Heading into the post-silent film world, there are other examples of grimaces in makeup. Mr. Sardonicus (1961) has a character that sports a Gwynplaine-like grimace, but this affect is achieved through, what has been described in articles pertaining to the production as, a mask that enabled Guy Rolfe to speak behind it, but while the visual implications are well-driven home upon the audience, it doesn’t move. It doesn’t look real. From the perspective of a twenty-first century audience, it just doesn’t hold up. Horrific? Yes. Absurd? Yes. Realistic in Appearance? No. Functional? No.


Then there’s L'uomo che ride (which I haven’t seen yet, but of which I have seen visuals) and it appears to also utilize dentures. This however does not impress upon me the existence of a frozen grimace. It is less about the mouth in this instance than it is about really gnarly teeth that happen to protrude out of the mouth giving it that lifted and twisted appearance. It doesn’t look functional, realistic, or the least bit in keeping with the Hugo visual. Maybe it’s just me, but I don’t see a smile or laugh there at all. Horrific? Yes. Absurd? No. Realistic in Appearance? No. Functional? No.

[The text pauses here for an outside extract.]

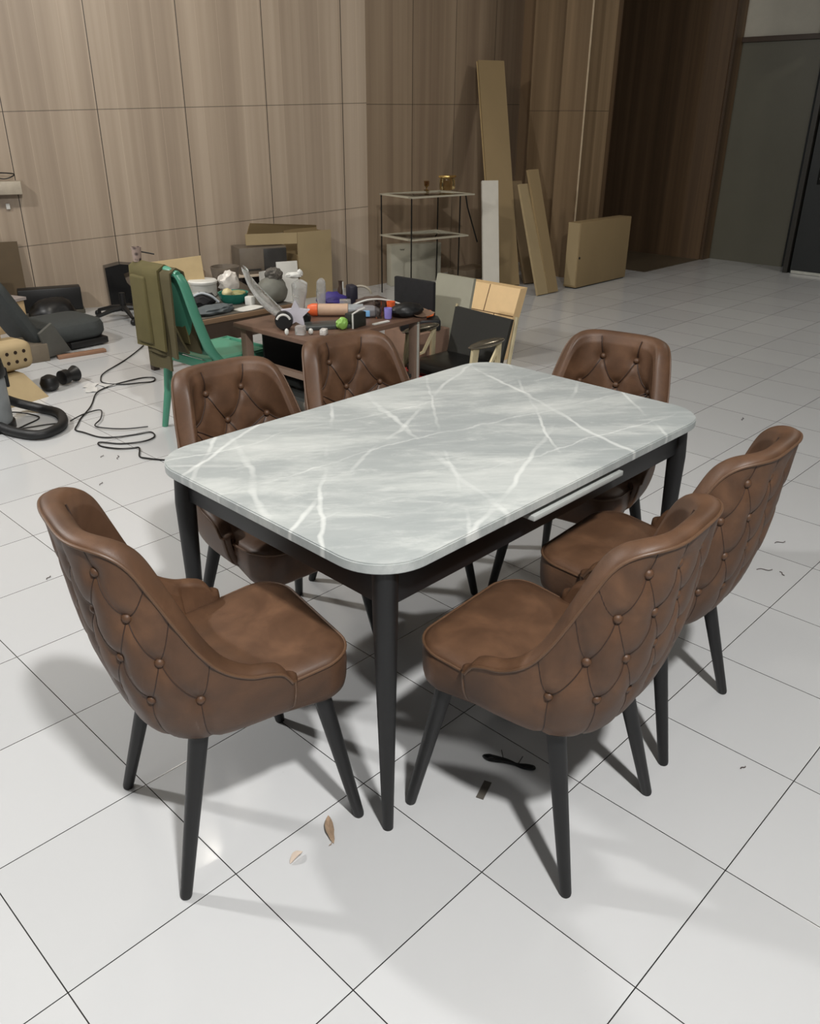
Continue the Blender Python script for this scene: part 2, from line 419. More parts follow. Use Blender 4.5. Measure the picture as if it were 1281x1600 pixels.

Then we have L'homme qui rit (1971). For much of the time, it looks like the same denture treatment. Sometimes it looks like he can’t speak at all and other times he can which makes me wonder if they dubbed over many of the scenes due to the difficulty of the makeup (no idea though, so if you know, let me know?). Sometimes it looks really good and at others not so much, and I can’t even say that the less-realistic times fit within narrative flow (ie, Ursus’ performances). Horrific? Yes. Absurd? Maybe. Realistic in Appearance? Sometimes, some scenes much more than others. Functional? No.




And then we’re at L'homme qui rit (2012). I have read a lot of criticism over the makeup. I can understand it. If the character is supposed to be horrific, then he should be horrific. Frankenstein’s Creature? Phantom of the Opera? The uglier and more grotesque the better. But in this case, I wasn’t upset about it which, considering how passionate I am on the story, may seem unusual. But here’s why: the movie makes a great big show out of absurdity, of looking absurd, of being absurd, of being perceived as absurd. If you don’t believe me, look at the depiction of the courtiers, for they looked more like clowns than the clowns did. And while some may disagree, having a big smile carved into your face is absurd, especially when painted to be more noticeable, as happens more often than not during the movie. Ugliness is just a side-dish that doesn’t really belong in this film’s world, because what’s really ugly is the poverty and the way people use one another. And moreover, the makeup, understated though it is, is entirely functional and moved very well. It’s not a Hugo vision or a Pierce masterpiece, but it worked for what it set out to do. Horrific? No. Absurd? Yes. Realistic in Appearance? Yes. Functional? Yes.